▶ **EXERCISE REQUIREMENTS**
Exact repetition of every entry is required.

▶ **Raw records**
## Begin
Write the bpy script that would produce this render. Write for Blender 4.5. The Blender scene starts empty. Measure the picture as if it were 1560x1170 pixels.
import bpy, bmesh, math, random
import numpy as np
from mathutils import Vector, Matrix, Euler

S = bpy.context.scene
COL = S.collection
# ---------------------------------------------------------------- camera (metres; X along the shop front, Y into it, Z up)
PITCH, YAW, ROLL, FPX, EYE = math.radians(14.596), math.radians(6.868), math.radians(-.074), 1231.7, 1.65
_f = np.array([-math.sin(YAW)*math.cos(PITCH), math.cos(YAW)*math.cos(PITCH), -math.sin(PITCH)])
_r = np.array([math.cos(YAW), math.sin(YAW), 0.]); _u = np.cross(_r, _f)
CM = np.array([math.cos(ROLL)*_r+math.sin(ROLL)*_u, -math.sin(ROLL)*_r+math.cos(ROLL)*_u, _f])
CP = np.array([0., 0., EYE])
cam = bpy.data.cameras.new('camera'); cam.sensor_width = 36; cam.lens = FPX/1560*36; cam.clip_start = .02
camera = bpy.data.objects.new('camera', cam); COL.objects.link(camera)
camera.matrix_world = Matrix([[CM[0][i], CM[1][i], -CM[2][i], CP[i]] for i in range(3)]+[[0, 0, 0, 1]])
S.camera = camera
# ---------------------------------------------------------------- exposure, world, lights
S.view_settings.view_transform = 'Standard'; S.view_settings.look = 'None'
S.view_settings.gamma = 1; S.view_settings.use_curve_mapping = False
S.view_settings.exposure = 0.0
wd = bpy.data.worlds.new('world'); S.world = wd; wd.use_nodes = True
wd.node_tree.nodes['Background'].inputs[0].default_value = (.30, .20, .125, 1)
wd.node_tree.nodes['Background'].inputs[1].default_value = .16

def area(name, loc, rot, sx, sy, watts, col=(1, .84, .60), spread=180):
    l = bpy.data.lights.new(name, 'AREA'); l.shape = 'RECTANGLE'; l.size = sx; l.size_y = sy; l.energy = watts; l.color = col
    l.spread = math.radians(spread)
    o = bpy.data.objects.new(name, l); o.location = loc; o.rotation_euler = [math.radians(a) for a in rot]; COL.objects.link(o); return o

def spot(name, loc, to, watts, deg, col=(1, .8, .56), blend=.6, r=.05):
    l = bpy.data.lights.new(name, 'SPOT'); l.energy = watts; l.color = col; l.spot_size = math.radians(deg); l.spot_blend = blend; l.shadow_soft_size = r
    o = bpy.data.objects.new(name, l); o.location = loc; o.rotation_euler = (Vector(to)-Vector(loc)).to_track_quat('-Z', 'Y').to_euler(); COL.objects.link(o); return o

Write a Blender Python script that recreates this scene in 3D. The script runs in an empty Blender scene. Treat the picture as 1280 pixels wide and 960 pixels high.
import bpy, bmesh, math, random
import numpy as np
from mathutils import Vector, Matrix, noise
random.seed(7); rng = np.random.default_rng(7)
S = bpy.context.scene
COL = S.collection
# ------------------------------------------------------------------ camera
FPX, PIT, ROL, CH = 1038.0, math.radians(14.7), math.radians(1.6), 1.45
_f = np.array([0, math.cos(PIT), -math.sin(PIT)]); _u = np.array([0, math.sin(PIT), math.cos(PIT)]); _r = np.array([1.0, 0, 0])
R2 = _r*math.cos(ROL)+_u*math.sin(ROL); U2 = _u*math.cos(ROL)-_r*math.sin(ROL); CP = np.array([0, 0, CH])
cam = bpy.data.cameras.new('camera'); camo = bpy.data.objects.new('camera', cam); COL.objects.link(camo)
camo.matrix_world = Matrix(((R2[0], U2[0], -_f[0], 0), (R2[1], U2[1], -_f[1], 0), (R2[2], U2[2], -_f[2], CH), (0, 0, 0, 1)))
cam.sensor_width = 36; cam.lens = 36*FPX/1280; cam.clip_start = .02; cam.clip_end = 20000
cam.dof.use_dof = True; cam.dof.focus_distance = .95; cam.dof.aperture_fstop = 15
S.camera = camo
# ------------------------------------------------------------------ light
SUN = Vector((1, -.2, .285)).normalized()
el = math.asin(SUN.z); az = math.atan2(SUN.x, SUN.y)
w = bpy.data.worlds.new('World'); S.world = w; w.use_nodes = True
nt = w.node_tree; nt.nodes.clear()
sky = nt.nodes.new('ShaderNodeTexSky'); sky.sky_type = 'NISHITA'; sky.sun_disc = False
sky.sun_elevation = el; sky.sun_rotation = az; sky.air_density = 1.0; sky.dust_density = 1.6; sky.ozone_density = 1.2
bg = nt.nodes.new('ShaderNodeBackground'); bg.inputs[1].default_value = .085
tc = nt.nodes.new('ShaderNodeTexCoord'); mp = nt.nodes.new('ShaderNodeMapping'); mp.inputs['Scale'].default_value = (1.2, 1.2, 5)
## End
▶ **ANSWER FOR THIS EXERCISE**
Write the bpy script that would produce this render. Write for Blender 4.5. The Blender scene starts empty. Measure the picture as if it were 1560x1170 pixels.
import bpy, bmesh, math, random
import numpy as np
from mathutils import Vector, Matrix, Euler

S = bpy.context.scene
COL = S.collection
# ---------------------------------------------------------------- camera (metres; X along the shop front, Y into it, Z up)
PITCH, YAW, ROLL, FPX, EYE = math.radians(14.596), math.radians(6.868), math.radians(-.074), 1231.7, 1.65
_f = np.array([-math.sin(YAW)*math.cos(PITCH), math.cos(YAW)*math.cos(PITCH), -math.sin(PITCH)])
_r = np.array([math.cos(YAW), math.sin(YAW), 0.]); _u = np.cross(_r, _f)
CM = np.array([math.cos(ROLL)*_r+math.sin(ROLL)*_u, -math.sin(ROLL)*_r+math.cos(ROLL)*_u, _f])
CP = np.array([0., 0., EYE])
cam = bpy.data.cameras.new('camera'); cam.sensor_width = 36; cam.lens = FPX/1560*36; cam.clip_start = .02
camera = bpy.data.objects.new('camera', cam); COL.objects.link(camera)
camera.matrix_world = Matrix([[CM[0][i], CM[1][i], -CM[2][i], CP[i]] for i in range(3)]+[[0, 0, 0, 1]])
S.camera = camera
# ---------------------------------------------------------------- exposure, world, lights
S.view_settings.view_transform = 'Standard'; S.view_settings.look = 'None'
S.view_settings.gamma = 1; S.view_settings.use_curve_mapping = False
S.view_settings.exposure = 0.0
wd = bpy.data.worlds.new('world'); S.world = wd; wd.use_nodes = True
wd.node_tree.nodes['Background'].inputs[0].default_value = (.30, .20, .125, 1)
wd.node_tree.nodes['Background'].inputs[1].default_value = .16

def area(name, loc, rot, sx, sy, watts, col=(1, .84, .60), spread=180):
    l = bpy.data.lights.new(name, 'AREA'); l.shape = 'RECTANGLE'; l.size = sx; l.size_y = sy; l.energy = watts; l.color = col
    l.spread = math.radians(spread)
    o = bpy.data.objects.new(name, l); o.location = loc; o.rotation_euler = [math.radians(a) for a in rot]; COL.objects.link(o); return o

def spot(name, loc, to, watts, deg, col=(1, .8, .56), blend=.6, r=.05):
    l = bpy.data.lights.new(name, 'SPOT'); l.energy = watts; l.color = col; l.spot_size = math.radians(deg); l.spot_blend = blend; l.shadow_soft_size = r
    o = bpy.data.objects.new(name, l); o.location = loc; o.rotation_euler = (Vector(to)-Vector(loc)).to_track_quat('-Z', 'Y').to_euler(); COL.objects.link(o); return o

Write a Blender Python script that recreates this scene in 3D. The script runs in an empty Blender scene. Treat the picture as 1280 pixels wide and 960 pixels high.
import bpy, bmesh, math, random
import numpy as np
from mathutils import Vector, Matrix, noise
random.seed(7); rng = np.random.default_rng(7)
S = bpy.context.scene
COL = S.collection
# ------------------------------------------------------------------ camera
FPX, PIT, ROL, CH = 1038.0, math.radians(14.7), math.radians(1.6), 1.45
_f = np.array([0, math.cos(PIT), -math.sin(PIT)]); _u = np.array([0, math.sin(PIT), math.cos(PIT)]); _r = np.array([1.0, 0, 0])
R2 = _r*math.cos(ROL)+_u*math.sin(ROL); U2 = _u*math.cos(ROL)-_r*math.sin(ROL); CP = np.array([0, 0, CH])
cam = bpy.data.cameras.new('camera'); camo = bpy.data.objects.new('camera', cam); COL.objects.link(camo)
camo.matrix_world = Matrix(((R2[0], U2[0], -_f[0], 0), (R2[1], U2[1], -_f[1], 0), (R2[2], U2[2], -_f[2], CH), (0, 0, 0, 1)))
cam.sensor_width = 36; cam.lens = 36*FPX/1280; cam.clip_start = .02; cam.clip_end = 20000
cam.dof.use_dof = True; cam.dof.focus_distance = .95; cam.dof.aperture_fstop = 15
S.camera = camo
# ------------------------------------------------------------------ light
SUN = Vector((1, -.2, .285)).normalized()
el = math.asin(SUN.z); az = math.atan2(SUN.x, SUN.y)
w = bpy.data.worlds.new('World'); S.world = w; w.use_nodes = True
nt = w.node_tree; nt.nodes.clear()
sky = nt.nodes.new('ShaderNodeTexSky'); sky.sky_type = 'NISHITA'; sky.sun_disc = False
sky.sun_elevation = el; sky.sun_rotation = az; sky.air_density = 1.0; sky.dust_density = 1.6; sky.ozone_density = 1.2
bg = nt.nodes.new('ShaderNodeBackground'); bg.inputs[1].default_value = .085
tc = nt.nodes.new('ShaderNodeTexCoord'); mp = nt.nodes.new('ShaderNodeMapping'); mp.inputs['Scale'].default_value = (1.2, 1.2, 5)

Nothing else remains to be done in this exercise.